De "Playas del árbol", en Tratados en la Habana

 

 


Espacio, respiración, imagen*


Existe una función creadora en el hombre, trascendental-orgánica, como existe en el organismo la función que crea la sangre. La poiética y la hematopoiética tienen idéntica finalidad. Instante en que lo inorgánico se transforma en respirante, es decir, en que aparece el espacio asimilado, pues la respiración es el espacio asimilado que se devuelve. En una superficie de metal, ágata o piedra, el aire es refractado, devuelto; el vegetal lo incorpora, pero sin posibilidad de diálogo. El hombre solamente asimila el espacio y lo devuelve con logros, con un sentido, es el verbo. El verbo era Dios y Dios era el verbo, los dos espacios, el exterior y el interior, el visible y el invisible se comunican, o mejor, están ya en la unidad.

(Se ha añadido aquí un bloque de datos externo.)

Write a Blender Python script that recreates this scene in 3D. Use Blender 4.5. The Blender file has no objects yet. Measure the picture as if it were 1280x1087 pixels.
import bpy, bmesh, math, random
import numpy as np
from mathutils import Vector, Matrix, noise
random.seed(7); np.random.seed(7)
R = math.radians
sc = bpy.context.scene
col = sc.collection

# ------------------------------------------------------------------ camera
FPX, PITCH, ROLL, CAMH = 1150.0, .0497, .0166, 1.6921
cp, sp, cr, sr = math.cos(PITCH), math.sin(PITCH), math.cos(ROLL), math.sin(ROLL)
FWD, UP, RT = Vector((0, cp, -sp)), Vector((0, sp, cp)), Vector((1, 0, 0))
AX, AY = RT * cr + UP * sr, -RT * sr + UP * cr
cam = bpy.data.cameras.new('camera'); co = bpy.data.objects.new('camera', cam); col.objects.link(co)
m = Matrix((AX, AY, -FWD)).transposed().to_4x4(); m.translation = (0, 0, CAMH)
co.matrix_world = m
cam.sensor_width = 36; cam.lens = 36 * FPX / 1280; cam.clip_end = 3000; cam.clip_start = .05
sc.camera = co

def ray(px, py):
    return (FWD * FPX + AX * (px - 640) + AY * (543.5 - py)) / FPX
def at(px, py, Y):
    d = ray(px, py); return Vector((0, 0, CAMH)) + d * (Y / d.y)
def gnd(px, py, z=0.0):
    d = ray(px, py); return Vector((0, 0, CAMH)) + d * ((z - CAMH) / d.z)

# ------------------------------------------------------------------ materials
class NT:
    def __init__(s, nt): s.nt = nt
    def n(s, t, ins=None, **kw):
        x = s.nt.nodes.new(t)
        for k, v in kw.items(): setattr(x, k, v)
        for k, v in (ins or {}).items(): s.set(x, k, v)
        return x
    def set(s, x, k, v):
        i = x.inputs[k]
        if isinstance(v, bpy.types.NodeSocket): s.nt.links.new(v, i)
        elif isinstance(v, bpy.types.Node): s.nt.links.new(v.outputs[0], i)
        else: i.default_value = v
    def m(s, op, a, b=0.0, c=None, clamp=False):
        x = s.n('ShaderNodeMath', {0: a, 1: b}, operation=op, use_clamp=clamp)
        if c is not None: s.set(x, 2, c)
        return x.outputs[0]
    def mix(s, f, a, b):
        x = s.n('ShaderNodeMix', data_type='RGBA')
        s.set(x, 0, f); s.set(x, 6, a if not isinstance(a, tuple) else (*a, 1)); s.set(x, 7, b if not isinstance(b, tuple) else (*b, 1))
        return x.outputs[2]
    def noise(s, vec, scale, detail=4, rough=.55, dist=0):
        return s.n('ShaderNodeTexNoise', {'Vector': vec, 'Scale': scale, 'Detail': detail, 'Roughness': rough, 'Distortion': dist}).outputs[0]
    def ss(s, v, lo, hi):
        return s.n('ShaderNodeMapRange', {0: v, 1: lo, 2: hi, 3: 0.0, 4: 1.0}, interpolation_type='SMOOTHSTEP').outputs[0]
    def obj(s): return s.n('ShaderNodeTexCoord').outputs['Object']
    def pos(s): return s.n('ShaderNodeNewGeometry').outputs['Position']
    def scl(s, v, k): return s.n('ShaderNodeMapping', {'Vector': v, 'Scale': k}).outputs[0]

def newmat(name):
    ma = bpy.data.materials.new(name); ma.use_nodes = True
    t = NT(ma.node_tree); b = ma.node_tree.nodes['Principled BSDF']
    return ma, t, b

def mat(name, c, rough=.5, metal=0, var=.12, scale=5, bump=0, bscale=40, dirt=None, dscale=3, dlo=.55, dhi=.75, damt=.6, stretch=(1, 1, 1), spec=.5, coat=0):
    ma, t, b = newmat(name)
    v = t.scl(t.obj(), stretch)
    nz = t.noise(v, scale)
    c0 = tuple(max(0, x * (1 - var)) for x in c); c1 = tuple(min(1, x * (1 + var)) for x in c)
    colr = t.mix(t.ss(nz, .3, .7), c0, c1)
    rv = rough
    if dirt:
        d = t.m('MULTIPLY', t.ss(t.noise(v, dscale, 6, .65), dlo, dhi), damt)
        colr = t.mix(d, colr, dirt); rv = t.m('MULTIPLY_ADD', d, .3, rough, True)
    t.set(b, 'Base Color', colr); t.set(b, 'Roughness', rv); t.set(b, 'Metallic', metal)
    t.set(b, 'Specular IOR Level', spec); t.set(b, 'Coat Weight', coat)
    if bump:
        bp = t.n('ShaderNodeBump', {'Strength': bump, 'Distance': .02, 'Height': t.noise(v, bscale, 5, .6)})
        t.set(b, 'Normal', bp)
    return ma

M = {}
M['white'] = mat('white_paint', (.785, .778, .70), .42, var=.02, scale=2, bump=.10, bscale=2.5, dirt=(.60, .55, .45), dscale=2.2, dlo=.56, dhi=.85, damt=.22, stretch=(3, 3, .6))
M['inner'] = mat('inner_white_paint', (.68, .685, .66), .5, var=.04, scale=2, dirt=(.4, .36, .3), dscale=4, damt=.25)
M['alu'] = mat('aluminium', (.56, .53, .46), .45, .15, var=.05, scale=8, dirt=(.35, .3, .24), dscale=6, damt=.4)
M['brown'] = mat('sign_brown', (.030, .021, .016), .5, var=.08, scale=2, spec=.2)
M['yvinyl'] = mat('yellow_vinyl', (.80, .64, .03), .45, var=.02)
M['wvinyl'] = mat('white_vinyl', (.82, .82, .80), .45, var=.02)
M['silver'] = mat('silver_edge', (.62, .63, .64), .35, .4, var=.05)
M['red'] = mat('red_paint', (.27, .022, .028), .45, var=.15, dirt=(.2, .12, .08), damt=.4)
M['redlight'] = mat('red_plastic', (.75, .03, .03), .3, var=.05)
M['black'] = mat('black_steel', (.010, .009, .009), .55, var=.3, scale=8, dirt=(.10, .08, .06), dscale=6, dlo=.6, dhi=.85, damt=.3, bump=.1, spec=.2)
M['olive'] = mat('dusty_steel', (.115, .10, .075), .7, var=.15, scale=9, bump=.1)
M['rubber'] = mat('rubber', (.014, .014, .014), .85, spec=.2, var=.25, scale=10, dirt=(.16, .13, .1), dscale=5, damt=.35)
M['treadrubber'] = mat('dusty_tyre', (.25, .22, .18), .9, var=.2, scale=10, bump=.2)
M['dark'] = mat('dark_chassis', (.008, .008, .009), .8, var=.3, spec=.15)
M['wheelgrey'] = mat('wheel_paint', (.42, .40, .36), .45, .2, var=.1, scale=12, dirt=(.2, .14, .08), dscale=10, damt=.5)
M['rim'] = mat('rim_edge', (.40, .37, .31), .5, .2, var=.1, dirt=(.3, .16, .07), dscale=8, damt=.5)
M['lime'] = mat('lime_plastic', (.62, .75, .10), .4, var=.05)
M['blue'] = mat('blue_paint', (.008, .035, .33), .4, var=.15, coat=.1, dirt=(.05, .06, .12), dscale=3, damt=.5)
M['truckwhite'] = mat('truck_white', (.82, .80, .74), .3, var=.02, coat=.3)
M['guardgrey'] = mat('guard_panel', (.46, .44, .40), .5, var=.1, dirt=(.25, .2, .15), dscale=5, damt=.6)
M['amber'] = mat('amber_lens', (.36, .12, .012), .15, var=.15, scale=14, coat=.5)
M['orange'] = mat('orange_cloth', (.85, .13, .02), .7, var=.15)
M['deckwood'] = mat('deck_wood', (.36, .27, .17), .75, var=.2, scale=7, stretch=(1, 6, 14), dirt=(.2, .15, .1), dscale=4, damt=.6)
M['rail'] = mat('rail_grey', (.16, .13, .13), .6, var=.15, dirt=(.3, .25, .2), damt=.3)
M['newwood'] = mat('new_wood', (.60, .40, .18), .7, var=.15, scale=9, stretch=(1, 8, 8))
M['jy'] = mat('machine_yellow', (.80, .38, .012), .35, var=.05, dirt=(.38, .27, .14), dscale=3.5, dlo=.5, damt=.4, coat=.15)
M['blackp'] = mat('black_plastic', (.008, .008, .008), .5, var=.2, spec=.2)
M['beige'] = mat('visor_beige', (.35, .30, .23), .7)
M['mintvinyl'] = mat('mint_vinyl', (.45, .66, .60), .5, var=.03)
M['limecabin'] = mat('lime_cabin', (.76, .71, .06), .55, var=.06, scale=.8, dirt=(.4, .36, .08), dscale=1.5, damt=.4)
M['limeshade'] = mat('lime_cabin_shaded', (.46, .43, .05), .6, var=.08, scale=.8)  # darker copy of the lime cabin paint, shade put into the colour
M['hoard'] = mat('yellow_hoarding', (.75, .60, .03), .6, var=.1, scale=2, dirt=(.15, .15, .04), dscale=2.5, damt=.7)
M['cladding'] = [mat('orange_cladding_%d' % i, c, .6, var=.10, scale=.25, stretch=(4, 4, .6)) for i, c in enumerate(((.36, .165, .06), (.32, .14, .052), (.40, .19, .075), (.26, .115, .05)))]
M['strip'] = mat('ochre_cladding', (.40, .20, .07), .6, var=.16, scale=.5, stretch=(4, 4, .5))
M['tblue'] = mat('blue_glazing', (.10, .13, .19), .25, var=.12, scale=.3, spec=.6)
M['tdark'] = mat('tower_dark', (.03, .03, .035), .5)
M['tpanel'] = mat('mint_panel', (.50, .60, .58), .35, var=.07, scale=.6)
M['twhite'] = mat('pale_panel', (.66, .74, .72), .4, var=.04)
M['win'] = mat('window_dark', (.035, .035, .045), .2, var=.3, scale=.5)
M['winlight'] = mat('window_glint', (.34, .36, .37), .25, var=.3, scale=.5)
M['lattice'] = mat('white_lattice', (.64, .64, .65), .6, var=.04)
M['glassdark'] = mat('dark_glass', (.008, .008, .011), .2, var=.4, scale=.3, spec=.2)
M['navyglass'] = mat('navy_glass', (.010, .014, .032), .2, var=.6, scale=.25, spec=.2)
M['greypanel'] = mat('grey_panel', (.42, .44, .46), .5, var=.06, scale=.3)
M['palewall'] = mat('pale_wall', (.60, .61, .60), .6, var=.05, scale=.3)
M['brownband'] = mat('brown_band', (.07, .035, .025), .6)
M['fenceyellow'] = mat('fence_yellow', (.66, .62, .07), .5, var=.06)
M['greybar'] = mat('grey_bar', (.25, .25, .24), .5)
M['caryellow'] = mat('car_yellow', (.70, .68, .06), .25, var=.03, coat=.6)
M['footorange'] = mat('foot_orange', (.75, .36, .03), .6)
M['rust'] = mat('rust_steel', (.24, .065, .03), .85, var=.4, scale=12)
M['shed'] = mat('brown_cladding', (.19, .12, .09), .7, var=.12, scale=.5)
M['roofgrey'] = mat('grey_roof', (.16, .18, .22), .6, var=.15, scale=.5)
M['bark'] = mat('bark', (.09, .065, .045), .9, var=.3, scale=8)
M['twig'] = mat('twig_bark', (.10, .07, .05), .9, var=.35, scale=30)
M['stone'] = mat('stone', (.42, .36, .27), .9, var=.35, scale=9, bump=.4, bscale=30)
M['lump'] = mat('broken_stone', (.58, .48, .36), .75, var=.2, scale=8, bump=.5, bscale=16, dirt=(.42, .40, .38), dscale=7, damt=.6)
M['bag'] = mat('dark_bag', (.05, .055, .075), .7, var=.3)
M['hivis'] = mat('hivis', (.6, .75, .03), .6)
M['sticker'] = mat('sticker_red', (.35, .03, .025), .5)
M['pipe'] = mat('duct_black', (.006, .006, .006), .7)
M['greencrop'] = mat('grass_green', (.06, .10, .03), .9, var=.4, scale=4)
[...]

La frase de Héraclito, en el sueño el alma tiene ojos de lince, y la de Bloy, la mejor música es la respiración de los santos, coinciden por igual la vigilia y el sueño, la agudeza y lo vegetativo, el oleaje y el mirador. En el sueño, tal como aparece en las teogonías, el alma unida al aliento se refugia en las cejas, el O H M, por eso los antiguos afirmaban que si en el sueño golpeáramos esa región con un martillo de plata, el hombre muere.
    De tal manera que el verbo aparece como la imagen de lo estelar. Voz, verbo e imagen, trilogía que sólo acompaña al hombre. En la respiración del hombre se conjuga por instantes en el verbo, la voz, la imagen con lo telúrico de las entrañas. El espacio más secreto del hombre se transfigura con la llegada de lo estelar.